I was told in 1955 that "flammable" was invented to put on trucks because so many people - including many truck drivers - thought that inflammable meant "not flammable". Like independent vs. dependent, indivisble vs. divisible etc.
-------- Original Message --------
Subject: Re: [tor-relays] Doing the english [Was: Kitten1 and kitten2 compromised (guard/hs/fallback directory)]
Local Time: May 21, 2017 11:22 AM
UTC Time: May 21, 2017 3:22 PM
From: pipatron@xxxxxxxxx
To: tor-relays@xxxxxxxxxxxxxxxxxxxx
On Sun, May 21, 2017 at 5:16 PM, Ian Zimmerman <itz@xxxxxxxxxxx> wrote:
> On 2017-05-20 18:07, Chris Kerr wrote:
>
>> Yes, 'sensible', like 'actually' and 'eventually', is a "false friend"

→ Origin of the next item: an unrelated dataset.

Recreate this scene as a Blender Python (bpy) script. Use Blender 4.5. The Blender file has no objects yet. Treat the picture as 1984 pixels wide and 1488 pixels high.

>> whose meaning in English is different from that in just about every
>> other European language (but the other languages are consistent with
>> each other e.g. 'sensible' in French and 'sensibel' in German have
>> the same meaning), which sometimes leads to confusion. Even more
>> confusingly, 'insensible' is not the opposite of 'sensible' but rather
>> means either 'imperceptible' or 'unconscious'.
>
> I have mused about this myself. The most curious thing is that English
> is not even consistent with itself here. Think about the title of a
> famous enlightenment era novel. The meaning of the nouns is precisely
> inverted from the adjectives.
Inflammable means flammable? What a country!